Vale a pena lembrar que uma das prioridades do novo parlamento era precisamente acabar com o caráter presidencialista do regime, trazendo para a assembleia eleita mais poderes executivos e de decisão política. Em junho, Teresa Damásio, administradora Grupo Ensinus e profunda conhecedora da realidade daquele país africano, dizia em entrevista ao JE que a grande prioridade do novo executivo é a alteração da Constituição – no sentido de lhe retirar caraterísticas de presidencialismo que têm sido um dos fatores desestabilizadores do país.

A mais esta crise não será por certo alheio o facto de 2024 ser ano de eleições presidenciais. “até lá essa será uma das prioridades: tratar de que o regime não se torne presidencialista”, referia Teresa Damásio.

O presidente reconheceu que a lei não permite convocar ainda eleições, já que determina um prazo de um ano entre atos eleitorais. "Suspendemos a Constituição da República, suspendemos todas as instituições e fica um comité militar ou um conselho militar", declarou.
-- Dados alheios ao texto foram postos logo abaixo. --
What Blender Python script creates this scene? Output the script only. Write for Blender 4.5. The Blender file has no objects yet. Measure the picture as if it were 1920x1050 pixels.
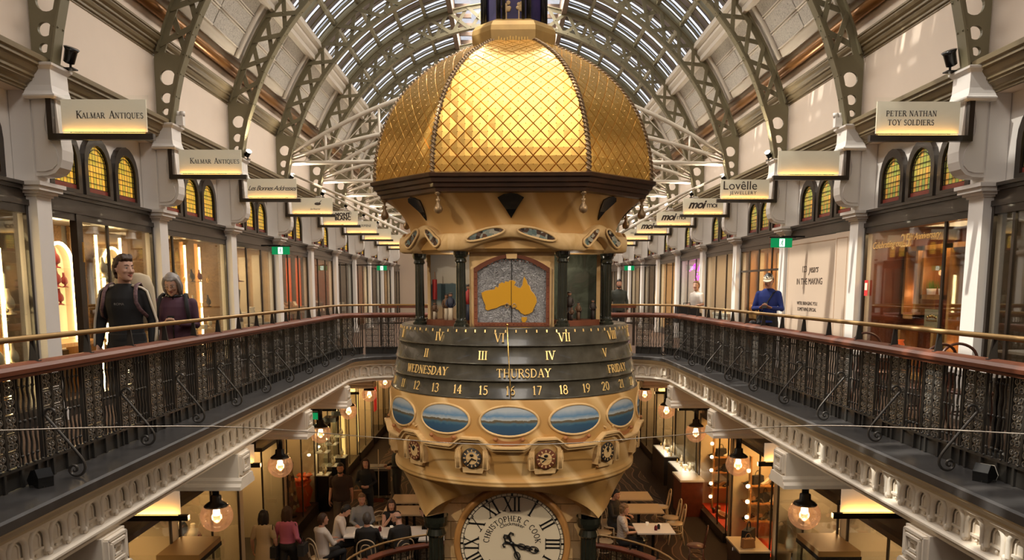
import bpy, bmesh, math, random
from math import pi, sin, cos, sqrt, atan2, radians
from mathutils import Vector, Matrix
random.seed(7)
SC = bpy.context.scene
COL = SC.collection

# ------------------------------------------------------------------ camera, world, daylight, exposure
cam = bpy.data.cameras.new('camera')
cam.sensor_width = 36; cam.lens = 27.0; cam.shift_y = 195 / 1920; cam.clip_end = 200
camo = bpy.data.objects.new('camera', cam); COL.objects.link(camo)
camo.location = (-0.105, 0, 1.45); camo.rotation_euler = (pi / 2 - 0.12436, 0, -0.01108)
SC.camera = camo
SC.view_settings.view_transform = 'Standard'; SC.view_settings.look = 'None'
SC.view_settings.gamma = 1; SC.view_settings.use_curve_mapping = False
SC.view_settings.exposure = 0.14
SC.cycles.use_denoising = True
SC.cycles.max_bounces = 8; SC.cycles.diffuse_bounces = 4; SC.cycles.glossy_bounces = 4
SC.cycles.transparent_max_bounces = 24; SC.cycles.transmission_bounces = 6
SC.cycles.sample_clamp_indirect = 6.0
SC.cycles.caustics_reflective = False; SC.cycles.caustics_refractive = False

world = bpy.data.worlds.new('world'); SC.world = world; world.use_nodes = True
bg = world.node_tree.nodes['Background']; bg.inputs[0].default_value = (0.86, 0.90, 1.0, 1); bg.inputs[1].default_value = 1.1

def lamp(name, kind, loc, energy, color, size=None, rot=(0, 0, 0), size_y=None, spot=None, parent=None):
    d = bpy.data.lights.new(name, kind); d.energy = energy; d.color = color
    if kind == 'AREA':
        d.size = size
        if size_y: d.shape = 'RECTANGLE'; d.size_y = size_y
    elif kind == 'SUN': d.angle = size or .01
    elif size: d.shadow_soft_size = size
    if spot: d.spot_size = spot; d.spot_blend = .6
    o = bpy.data.objects.new(name, d); o.location = loc; o.rotation_euler = rot; COL.objects.link(o)
    if parent: o.parent = parent
    return o
# daylight coming down through the glazed roof, and the low sun from the left
lamp('daylight', 'AREA', (0, 23.5, 8.62), 2300, (1.0, .90, .78), 2.2, (0, 0, 0), 27)
lamp('daylight', 'AREA', (0, 2, 8.62), 470, (1.0, .90, .78), 2.2, (0, 0, 0), 15)
# added fill spots, unseen behind the viewer, to brighten the clock front
for sx in (-1, 1):
    lamp('clock_fill_light', 'SPOT', (sx * 4.55, 2.6, 3.9), 760, (1.0, .84, .62), .12, (Vector((0, 8.0, -.7)) - Vector((sx * 4.55, 2.6, 3.9))).to_track_quat('-Z', 'Y').to_euler(), spot=.72)
# added fill spots without fittings, to brighten the opposite ledge and frieze
for sx in (-1, 1):
    for k in range(-1, 3):
        p0 = Vector((sx * 4.55, 8.335 + 2.873 * k + .3, 3.9)); lamp('cross_fill_light', 'SPOT', p0, 150, (1.0, .84, .64), .1, (Vector((-sx * 2.9, p0.y + 1.2, -.4)) - p0).to_track_quat('-Z', 'Y').to_euler(), spot=.75)
s = lamp('sun', 'SUN', (-8, 0, 14), 5.0, (1.0, .90, .75), .012)
s.rotation_euler = Vector((0.62, 0.10, -0.78)).to_track_quat('-Z', 'Y').to_euler()

# ------------------------------------------------------------------ materials
def mat(name, col, rough=.5, metal=0.0, var=0.0, vscale=8.0, bump=0.0, bscale=60.0, emit=0.0, spec=None, coat=0.0, stretch=None):
    m = bpy.data.materials.new(name); m.use_nodes = True
    nt = m.node_tree; b = nt.nodes['Principled BSDF']
    b.inputs['Base Color'].default_value = (*col, 1); b.inputs['Roughness'].default_value = rough
    b.inputs['Metallic'].default_value = metal
    if coat: b.inputs['Coat Weight'].default_value = coat
    if spec is not None: b.inputs['Specular IOR Level'].default_value = spec
    tc = nt.nodes.new('ShaderNodeTexCoord'); vec = tc.outputs['Object']
    if stretch:
        mp = nt.nodes.new('ShaderNodeMapping'); mp.inputs['Scale'].default_value = stretch
        nt.links.new(vec, mp.inputs['Vector']); vec = mp.outputs['Vector']
    if var:
        n = nt.nodes.new('ShaderNodeTexNoise'); n.inputs['Scale'].default_value = vscale; n.inputs['Detail'].default_value = 5
        r = nt.nodes.new('ShaderNodeMapRange'); r.inputs[1].default_value = .3; r.inputs[2].default_value = .7
        r.inputs[3].default_value = 1 - var; r.inputs[4].default_value = 1 + var
        mx = nt.nodes.new('ShaderNodeMix'); mx.data_type = 'RGBA'; mx.blend_type = 'MULTIPLY'; mx.inputs[0].default_value = 1
        mx.inputs[6].default_value = (*col, 1)
        cc = nt.nodes.new('ShaderNodeCombineColor')
        nt.links.new(vec, n.inputs['Vector']); nt.links.new(n.outputs[0], r.inputs[0])
        for k in range(3): nt.links.new(r.outputs[0], cc.inputs[k])
        nt.links.new(cc.outputs[0], mx.inputs[7]); nt.links.new(mx.outputs[2], b.inputs['Base Color'])
    if bump:
        n2 = nt.nodes.new('ShaderNodeTexNoise'); n2.inputs['Scale'].default_value = bscale; n2.inputs['Detail'].default_value = 4
        bp = nt.nodes.new('ShaderNodeBump'); bp.inputs['Strength'].default_value = bump; bp.inputs['Distance'].default_value = .01
        nt.links.new(vec, n2.inputs['Vector']); nt.links.new(n2.outputs[0], bp.inputs['Height']); nt.links.new(bp.outputs[0], b.inputs['Normal'])
    if emit:
        b.inputs['Emission Color'].default_value = (*col, 1); b.inputs['Emission Strength'].default_value = emit
    return m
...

Opinião oposta tem Domingos Simões Pereira, líder do PAIGC e presidente do Parlamento, que afirma que o país está "na presença de uma subversão da ordem democrática". “A Constituição diz que uma Assembleia Nacional Popular legalmente constituída não pode ser dissolvida nos primeiros doze meses da sua existência. Se for o caso, independentemente do mecanismo que for utilizado para esse efeito, estamos na presença de uma subversão da ordem democrática, e se isto não é um golpe de Estado constitucional, eu não sei o que é", disse aos jornalistas, no parlamento. “A responsabilidade da Assembleia Nacional Popular (ANP) é de prosseguir na sua responsabilidade histórica nesta legislatura, que não pode depender nem da vontade de uma pessoa nem de um grupo de pessoas, mas conforme o preceituado na lei e que deve ser respeitado por todos", disse, citado pela DW.

Entretanto, e após o anúncio do presidente, a televisão e a rádio estatais foram ocupadas por "militares fortemente armados" e os funcionários expulsos das instalações, adianta a agência Lusa.

Na madrugada e na manhã de sexta-feira, o batalhão da guarda presidencial e a Polícia Militar atacaram o comando da Guarda Nacional para retirar o ministro da Economia e Finanças, Suleimane Seidi, e o secretário de Estado do Tesouro, António Monteiro. Ambos tinham sido presos por ordens do Ministério Público, que os investiga no âmbito de um processo de pagamento de dívidas a 11 empresas. Os dois governantes foram novamente conduzidos às celas da PJ e, na sequência dos acontecimentos, o comandante da corporação, coronel Vítor Tchongo, e mais alguns elementos, foram detidos, relata a imprensa.

A última vez que a Guiné-Bissau passou por um problema institucional foi em fevereiro de 2022. Na altura, o site oficial da Presidência da República portuguesa na Internet avançava que "Presidente da República condena ataque ao Palácio do Governo em Bissau". Segundo a nota, Marcelo Rebelo de Sousa, "acompanhou a par e passo, com preocupação, a situação em Bissau, tendo já falado telefonicamente com o Presidente Sissoco Embaló, a quem transmitiu a sua condenação veemente, que é a mesma do Governo português e da Comunidade dos Países de Língua Portuguesa (CPLP), a estes atentados à ordem constitucional na Guiné-Bissau". Desta vez, não surgiu qualquer nota sobre a matéria.

No final de outubro passado, Rebelo de Sousa condecorou o seu homólogo guineense com o Grande Colar da Ordem do Infante D. Henrique, o mais alto grau da Ordem portuguesa, numa decisão que levantou diversos protestos e muita admiração de uma parte dos partidos políticos portugueses.